- Goal of the exercise -
Find each line containing the string "Blender". Copy it.

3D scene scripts
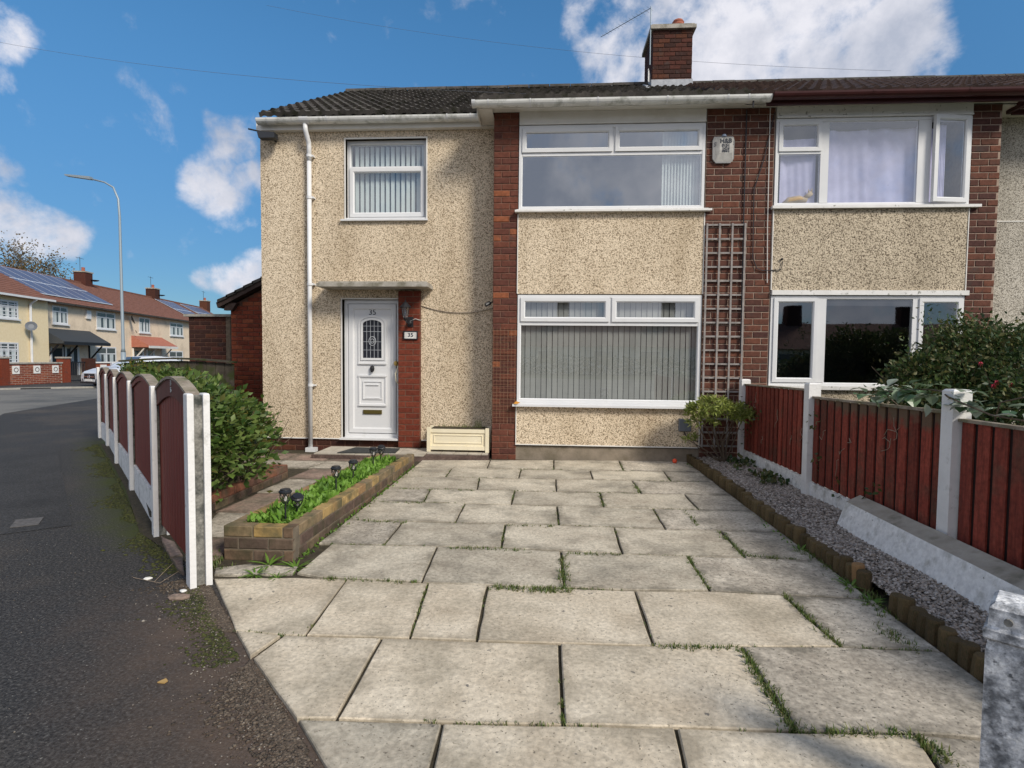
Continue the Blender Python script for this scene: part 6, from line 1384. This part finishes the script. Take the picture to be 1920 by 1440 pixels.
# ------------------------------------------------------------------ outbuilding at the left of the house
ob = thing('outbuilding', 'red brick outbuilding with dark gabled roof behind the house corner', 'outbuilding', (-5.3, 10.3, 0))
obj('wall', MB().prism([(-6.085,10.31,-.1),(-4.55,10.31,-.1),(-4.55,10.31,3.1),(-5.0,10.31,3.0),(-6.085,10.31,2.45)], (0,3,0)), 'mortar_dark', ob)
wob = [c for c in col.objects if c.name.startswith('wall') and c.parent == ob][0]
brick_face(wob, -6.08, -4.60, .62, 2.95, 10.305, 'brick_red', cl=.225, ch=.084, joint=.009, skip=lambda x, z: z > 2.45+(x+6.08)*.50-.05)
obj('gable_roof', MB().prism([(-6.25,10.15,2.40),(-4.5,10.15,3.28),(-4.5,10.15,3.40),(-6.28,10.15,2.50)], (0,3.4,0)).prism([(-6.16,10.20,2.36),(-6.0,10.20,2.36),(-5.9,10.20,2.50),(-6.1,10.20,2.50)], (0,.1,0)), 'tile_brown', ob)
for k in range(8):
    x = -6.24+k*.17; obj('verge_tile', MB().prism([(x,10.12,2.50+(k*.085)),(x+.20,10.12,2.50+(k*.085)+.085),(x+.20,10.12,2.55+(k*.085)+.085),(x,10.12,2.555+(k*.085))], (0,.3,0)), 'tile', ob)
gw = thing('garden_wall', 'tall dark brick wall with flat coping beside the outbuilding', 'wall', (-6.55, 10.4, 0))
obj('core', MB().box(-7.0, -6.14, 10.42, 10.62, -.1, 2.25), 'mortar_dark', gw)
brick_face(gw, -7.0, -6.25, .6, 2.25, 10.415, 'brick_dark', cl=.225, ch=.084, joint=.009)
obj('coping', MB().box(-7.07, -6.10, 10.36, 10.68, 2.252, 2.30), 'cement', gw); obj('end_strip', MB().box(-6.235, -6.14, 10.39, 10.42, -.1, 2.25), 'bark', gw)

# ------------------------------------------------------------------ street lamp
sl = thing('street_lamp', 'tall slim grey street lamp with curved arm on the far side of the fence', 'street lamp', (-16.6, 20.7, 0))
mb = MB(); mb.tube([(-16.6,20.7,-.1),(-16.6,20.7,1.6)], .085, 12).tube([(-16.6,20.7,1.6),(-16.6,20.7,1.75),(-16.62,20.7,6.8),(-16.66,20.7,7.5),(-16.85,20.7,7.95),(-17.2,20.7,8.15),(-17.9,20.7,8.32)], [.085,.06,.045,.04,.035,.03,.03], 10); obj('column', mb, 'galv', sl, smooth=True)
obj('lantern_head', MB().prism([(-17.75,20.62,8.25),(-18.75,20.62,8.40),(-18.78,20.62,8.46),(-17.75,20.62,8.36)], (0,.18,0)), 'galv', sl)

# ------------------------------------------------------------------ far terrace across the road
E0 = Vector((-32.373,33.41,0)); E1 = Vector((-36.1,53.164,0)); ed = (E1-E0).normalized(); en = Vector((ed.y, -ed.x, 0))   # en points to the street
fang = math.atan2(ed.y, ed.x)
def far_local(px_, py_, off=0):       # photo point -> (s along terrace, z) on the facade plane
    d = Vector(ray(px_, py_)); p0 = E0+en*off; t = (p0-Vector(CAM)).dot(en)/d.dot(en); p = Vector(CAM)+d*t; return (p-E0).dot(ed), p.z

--

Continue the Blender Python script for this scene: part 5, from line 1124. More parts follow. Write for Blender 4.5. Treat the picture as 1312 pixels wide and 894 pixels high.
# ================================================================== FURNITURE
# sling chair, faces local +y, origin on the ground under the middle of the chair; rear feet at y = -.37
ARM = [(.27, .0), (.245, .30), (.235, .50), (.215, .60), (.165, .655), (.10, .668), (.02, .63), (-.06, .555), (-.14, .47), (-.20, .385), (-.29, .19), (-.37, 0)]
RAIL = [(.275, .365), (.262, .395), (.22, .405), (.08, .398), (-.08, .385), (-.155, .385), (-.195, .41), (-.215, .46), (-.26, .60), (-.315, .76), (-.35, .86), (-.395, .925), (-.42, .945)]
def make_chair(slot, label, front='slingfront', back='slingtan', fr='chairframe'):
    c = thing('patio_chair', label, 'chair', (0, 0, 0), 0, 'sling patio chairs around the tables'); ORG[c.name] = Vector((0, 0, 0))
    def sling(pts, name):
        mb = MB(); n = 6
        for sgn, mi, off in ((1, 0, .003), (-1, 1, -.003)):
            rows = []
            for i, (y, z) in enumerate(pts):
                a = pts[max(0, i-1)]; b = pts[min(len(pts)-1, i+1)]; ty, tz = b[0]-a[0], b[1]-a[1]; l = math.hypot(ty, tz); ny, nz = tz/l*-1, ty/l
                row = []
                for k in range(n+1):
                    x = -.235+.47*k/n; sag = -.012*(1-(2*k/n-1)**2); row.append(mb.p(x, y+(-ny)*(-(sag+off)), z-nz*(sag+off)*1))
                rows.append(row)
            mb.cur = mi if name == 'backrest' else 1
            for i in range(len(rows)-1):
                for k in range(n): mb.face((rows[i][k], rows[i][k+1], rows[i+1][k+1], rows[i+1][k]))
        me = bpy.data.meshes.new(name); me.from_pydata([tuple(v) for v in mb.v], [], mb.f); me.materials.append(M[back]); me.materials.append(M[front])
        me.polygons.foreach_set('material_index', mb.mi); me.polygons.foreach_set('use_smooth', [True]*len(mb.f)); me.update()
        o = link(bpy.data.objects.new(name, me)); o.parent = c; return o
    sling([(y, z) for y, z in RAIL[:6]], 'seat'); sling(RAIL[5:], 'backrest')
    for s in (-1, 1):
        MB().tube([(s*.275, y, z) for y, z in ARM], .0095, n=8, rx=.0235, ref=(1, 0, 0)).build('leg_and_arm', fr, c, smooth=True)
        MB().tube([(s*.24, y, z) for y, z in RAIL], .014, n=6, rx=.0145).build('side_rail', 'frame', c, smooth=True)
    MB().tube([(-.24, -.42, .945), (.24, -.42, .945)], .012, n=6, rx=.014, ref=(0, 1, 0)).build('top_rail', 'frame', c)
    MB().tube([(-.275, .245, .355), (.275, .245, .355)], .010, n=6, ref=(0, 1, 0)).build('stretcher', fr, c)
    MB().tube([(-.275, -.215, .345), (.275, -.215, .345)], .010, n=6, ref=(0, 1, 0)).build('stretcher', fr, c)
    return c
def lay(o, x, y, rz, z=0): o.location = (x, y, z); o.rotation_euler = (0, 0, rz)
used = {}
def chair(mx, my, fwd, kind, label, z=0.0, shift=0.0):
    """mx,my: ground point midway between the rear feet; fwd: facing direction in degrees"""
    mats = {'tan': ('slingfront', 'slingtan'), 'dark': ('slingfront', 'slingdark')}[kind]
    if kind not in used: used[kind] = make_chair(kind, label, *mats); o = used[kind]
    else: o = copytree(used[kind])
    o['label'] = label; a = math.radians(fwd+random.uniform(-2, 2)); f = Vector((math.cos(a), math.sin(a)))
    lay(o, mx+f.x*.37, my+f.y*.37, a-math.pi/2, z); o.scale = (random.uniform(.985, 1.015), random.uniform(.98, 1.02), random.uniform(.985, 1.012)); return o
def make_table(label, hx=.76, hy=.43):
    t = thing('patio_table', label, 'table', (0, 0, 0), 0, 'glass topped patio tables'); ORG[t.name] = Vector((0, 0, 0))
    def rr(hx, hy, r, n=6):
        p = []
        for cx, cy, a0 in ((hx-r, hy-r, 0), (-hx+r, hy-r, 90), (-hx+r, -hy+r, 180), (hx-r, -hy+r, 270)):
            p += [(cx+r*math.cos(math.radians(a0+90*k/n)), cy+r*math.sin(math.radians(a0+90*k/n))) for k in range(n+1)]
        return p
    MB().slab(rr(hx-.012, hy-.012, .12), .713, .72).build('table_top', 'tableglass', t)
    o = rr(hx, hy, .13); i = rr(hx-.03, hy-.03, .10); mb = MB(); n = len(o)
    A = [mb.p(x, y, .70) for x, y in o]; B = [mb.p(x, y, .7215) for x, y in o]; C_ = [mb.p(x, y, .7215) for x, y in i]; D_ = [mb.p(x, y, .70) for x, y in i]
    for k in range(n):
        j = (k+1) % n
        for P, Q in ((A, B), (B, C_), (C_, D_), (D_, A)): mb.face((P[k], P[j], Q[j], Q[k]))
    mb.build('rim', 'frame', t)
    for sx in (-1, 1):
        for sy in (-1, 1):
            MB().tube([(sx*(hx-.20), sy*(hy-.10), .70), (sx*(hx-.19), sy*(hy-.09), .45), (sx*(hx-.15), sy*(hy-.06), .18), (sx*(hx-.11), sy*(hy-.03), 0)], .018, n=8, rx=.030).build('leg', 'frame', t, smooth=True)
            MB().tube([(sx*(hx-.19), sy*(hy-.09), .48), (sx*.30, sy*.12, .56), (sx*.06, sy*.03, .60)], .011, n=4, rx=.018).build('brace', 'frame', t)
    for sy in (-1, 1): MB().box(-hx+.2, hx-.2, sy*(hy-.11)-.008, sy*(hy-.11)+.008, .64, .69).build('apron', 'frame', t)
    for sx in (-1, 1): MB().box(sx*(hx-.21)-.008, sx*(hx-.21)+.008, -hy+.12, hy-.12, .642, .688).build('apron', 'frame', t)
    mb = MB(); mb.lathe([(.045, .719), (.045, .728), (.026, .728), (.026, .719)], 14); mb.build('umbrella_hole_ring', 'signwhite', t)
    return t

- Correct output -
Continue the Blender Python script for this scene: part 6, from line 1384. This part finishes the script. Take the picture to be 1920 by 1440 pixels.
Continue the Blender Python script for this scene: part 5, from line 1124. More parts follow. Write for Blender 4.5. Treat the picture as 1312 pixels wide and 894 pixels high.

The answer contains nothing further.